● **Work instructions**
What is needed is an exact copy of the lines from the one containing "Generate a Blender" to the one containing "cy.transparent_max_bounces = 4;", both lines included, and no other lines.

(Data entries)
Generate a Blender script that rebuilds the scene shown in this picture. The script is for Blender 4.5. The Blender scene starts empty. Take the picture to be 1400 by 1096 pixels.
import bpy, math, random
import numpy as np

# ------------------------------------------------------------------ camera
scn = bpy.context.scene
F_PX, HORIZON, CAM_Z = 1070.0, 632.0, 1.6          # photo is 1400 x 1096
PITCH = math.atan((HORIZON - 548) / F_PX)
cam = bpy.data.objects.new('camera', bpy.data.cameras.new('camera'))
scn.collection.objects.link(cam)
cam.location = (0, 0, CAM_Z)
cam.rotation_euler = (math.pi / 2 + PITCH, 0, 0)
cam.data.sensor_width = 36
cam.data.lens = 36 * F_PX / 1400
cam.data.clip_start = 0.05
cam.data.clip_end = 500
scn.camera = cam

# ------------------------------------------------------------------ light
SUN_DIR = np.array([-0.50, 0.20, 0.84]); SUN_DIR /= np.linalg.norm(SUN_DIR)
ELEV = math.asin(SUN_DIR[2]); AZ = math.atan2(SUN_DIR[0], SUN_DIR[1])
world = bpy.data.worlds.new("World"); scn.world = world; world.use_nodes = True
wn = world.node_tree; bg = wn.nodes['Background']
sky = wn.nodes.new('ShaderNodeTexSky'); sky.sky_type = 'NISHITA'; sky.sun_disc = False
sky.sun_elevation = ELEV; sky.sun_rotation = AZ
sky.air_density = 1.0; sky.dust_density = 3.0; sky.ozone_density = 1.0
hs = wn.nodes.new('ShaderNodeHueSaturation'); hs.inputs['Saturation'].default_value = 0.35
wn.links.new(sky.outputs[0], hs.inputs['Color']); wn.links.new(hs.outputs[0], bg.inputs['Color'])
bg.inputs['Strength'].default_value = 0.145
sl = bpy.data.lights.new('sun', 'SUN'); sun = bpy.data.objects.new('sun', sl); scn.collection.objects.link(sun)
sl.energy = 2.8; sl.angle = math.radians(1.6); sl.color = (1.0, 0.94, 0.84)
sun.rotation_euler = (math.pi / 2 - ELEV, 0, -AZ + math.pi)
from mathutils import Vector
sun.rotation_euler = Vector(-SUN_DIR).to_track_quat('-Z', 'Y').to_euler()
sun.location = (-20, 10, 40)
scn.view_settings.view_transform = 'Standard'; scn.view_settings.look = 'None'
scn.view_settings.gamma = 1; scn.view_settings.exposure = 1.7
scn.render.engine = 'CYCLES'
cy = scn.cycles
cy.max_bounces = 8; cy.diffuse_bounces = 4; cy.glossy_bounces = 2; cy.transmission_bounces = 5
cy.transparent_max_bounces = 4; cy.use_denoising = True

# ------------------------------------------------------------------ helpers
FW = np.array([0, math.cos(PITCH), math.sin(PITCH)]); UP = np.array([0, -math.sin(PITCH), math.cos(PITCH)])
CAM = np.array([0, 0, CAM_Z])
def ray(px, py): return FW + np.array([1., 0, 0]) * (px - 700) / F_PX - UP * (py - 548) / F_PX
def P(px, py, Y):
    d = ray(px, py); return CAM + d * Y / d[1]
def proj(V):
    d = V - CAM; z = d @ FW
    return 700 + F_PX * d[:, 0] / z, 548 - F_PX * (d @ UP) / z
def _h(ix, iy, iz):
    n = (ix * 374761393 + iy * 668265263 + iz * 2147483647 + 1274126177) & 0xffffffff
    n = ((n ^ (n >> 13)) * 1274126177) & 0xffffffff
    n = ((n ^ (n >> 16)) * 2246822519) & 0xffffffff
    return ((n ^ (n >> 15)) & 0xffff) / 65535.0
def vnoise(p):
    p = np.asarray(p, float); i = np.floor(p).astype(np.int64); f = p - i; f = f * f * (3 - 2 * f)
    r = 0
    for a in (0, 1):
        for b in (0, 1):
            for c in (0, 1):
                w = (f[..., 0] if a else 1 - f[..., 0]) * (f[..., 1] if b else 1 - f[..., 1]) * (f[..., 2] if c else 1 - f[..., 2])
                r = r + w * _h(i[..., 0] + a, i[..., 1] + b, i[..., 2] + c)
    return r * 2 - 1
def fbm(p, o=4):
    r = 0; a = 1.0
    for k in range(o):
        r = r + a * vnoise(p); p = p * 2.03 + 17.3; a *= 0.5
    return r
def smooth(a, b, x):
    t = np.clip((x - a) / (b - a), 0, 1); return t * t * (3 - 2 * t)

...

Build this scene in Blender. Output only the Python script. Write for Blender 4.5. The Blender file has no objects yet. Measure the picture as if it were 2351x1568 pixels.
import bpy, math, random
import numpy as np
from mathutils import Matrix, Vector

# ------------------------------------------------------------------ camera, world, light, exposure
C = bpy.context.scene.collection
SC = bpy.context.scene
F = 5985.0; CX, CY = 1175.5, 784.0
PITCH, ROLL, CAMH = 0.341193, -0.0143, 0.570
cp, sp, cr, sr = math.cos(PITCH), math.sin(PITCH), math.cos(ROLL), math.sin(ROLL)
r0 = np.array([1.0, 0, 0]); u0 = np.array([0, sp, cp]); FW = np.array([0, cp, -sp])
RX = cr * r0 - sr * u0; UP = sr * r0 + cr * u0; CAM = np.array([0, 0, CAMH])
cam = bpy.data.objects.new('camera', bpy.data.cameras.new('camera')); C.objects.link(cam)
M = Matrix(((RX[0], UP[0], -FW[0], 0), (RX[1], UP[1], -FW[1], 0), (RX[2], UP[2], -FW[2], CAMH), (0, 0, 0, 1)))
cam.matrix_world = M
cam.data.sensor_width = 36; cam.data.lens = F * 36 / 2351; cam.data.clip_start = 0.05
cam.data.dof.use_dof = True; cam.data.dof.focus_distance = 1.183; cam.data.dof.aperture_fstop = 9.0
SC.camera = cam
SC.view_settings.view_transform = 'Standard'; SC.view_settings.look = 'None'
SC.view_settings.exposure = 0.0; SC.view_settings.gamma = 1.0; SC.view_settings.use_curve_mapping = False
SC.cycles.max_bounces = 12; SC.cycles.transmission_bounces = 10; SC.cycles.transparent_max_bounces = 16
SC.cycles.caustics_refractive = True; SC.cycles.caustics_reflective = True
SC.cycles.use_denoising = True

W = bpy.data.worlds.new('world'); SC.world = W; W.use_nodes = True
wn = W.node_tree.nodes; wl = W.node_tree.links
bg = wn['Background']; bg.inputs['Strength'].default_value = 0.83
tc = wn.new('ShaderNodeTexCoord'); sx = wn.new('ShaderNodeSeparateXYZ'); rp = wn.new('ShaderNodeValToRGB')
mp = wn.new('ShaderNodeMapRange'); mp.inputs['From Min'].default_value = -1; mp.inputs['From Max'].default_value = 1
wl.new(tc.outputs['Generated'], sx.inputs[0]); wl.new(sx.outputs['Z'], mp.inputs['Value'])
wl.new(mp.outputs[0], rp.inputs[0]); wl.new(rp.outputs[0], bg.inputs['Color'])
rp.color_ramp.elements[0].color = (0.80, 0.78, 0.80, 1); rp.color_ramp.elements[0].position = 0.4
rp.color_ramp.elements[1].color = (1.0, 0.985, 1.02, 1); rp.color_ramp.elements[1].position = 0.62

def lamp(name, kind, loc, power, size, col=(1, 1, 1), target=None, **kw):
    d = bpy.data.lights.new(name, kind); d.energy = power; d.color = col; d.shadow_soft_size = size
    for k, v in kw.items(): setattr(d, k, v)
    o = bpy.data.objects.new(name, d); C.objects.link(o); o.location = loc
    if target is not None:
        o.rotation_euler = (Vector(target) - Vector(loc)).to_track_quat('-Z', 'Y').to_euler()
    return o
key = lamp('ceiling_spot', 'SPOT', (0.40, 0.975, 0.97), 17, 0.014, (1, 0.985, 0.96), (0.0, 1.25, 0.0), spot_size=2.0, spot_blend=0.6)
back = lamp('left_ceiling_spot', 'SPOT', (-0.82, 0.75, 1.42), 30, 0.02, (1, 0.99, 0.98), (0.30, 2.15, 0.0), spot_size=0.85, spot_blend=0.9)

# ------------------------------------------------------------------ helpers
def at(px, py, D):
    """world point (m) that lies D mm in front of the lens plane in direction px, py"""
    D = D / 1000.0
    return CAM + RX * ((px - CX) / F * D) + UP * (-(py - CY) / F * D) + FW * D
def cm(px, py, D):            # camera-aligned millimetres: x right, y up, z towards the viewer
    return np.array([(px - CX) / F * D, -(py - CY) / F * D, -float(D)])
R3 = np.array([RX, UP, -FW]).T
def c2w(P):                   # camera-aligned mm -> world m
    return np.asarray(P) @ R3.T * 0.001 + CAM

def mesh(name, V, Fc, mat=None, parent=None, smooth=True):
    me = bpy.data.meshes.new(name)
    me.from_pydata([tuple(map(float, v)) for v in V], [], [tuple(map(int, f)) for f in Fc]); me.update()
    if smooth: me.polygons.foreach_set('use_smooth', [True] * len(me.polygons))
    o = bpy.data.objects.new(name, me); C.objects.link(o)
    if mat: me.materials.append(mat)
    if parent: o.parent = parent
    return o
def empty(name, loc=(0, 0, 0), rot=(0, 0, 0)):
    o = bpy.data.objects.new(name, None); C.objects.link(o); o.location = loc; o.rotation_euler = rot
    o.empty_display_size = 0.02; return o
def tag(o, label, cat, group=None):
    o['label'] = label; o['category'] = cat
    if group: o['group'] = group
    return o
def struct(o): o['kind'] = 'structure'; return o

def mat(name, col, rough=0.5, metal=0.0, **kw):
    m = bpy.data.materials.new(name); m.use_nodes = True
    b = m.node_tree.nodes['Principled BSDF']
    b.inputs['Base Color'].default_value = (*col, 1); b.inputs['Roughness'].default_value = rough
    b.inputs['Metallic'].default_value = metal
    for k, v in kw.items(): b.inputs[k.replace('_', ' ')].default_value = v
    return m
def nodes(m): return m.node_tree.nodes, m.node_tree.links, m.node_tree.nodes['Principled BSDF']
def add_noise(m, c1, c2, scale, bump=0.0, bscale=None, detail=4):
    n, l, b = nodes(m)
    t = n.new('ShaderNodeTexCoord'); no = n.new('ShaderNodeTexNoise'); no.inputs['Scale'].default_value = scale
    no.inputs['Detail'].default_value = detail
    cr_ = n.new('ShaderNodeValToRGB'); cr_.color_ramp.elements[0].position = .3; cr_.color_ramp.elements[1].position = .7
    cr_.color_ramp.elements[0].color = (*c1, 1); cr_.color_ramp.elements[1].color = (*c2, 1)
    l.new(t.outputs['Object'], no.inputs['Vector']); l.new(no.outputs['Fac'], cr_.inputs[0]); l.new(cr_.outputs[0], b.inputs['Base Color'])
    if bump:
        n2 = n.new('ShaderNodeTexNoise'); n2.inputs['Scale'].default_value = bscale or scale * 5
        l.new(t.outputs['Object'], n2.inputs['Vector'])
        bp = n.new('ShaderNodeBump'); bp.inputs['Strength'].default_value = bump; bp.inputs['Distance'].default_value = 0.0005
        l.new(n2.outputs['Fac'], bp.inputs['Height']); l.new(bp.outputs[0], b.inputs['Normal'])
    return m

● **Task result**
Generate a Blender script that rebuilds the scene shown in this picture. The script is for Blender 4.5. The Blender scene starts empty. Take the picture to be 1400 by 1096 pixels.
import bpy, math, random
import numpy as np

# ------------------------------------------------------------------ camera
scn = bpy.context.scene
F_PX, HORIZON, CAM_Z = 1070.0, 632.0, 1.6          # photo is 1400 x 1096
PITCH = math.atan((HORIZON - 548) / F_PX)
cam = bpy.data.objects.new('camera', bpy.data.cameras.new('camera'))
scn.collection.objects.link(cam)
cam.location = (0, 0, CAM_Z)
cam.rotation_euler = (math.pi / 2 + PITCH, 0, 0)
cam.data.sensor_width = 36
cam.data.lens = 36 * F_PX / 1400
cam.data.clip_start = 0.05
cam.data.clip_end = 500
scn.camera = cam

# ------------------------------------------------------------------ light
SUN_DIR = np.array([-0.50, 0.20, 0.84]); SUN_DIR /= np.linalg.norm(SUN_DIR)
ELEV = math.asin(SUN_DIR[2]); AZ = math.atan2(SUN_DIR[0], SUN_DIR[1])
world = bpy.data.worlds.new("World"); scn.world = world; world.use_nodes = True
wn = world.node_tree; bg = wn.nodes['Background']
sky = wn.nodes.new('ShaderNodeTexSky'); sky.sky_type = 'NISHITA'; sky.sun_disc = False
sky.sun_elevation = ELEV; sky.sun_rotation = AZ
sky.air_density = 1.0; sky.dust_density = 3.0; sky.ozone_density = 1.0
hs = wn.nodes.new('ShaderNodeHueSaturation'); hs.inputs['Saturation'].default_value = 0.35
wn.links.new(sky.outputs[0], hs.inputs['Color']); wn.links.new(hs.outputs[0], bg.inputs['Color'])
bg.inputs['Strength'].default_value = 0.145
sl = bpy.data.lights.new('sun', 'SUN'); sun = bpy.data.objects.new('sun', sl); scn.collection.objects.link(sun)
sl.energy = 2.8; sl.angle = math.radians(1.6); sl.color = (1.0, 0.94, 0.84)
sun.rotation_euler = (math.pi / 2 - ELEV, 0, -AZ + math.pi)
from mathutils import Vector
sun.rotation_euler = Vector(-SUN_DIR).to_track_quat('-Z', 'Y').to_euler()
sun.location = (-20, 10, 40)
scn.view_settings.view_transform = 'Standard'; scn.view_settings.look = 'None'
scn.view_settings.gamma = 1; scn.view_settings.exposure = 1.7
scn.render.engine = 'CYCLES'
cy = scn.cycles
cy.max_bounces = 8; cy.diffuse_bounces = 4; cy.glossy_bounces = 2; cy.transmission_bounces = 5
cy.transparent_max_bounces = 4; cy.use_denoising = True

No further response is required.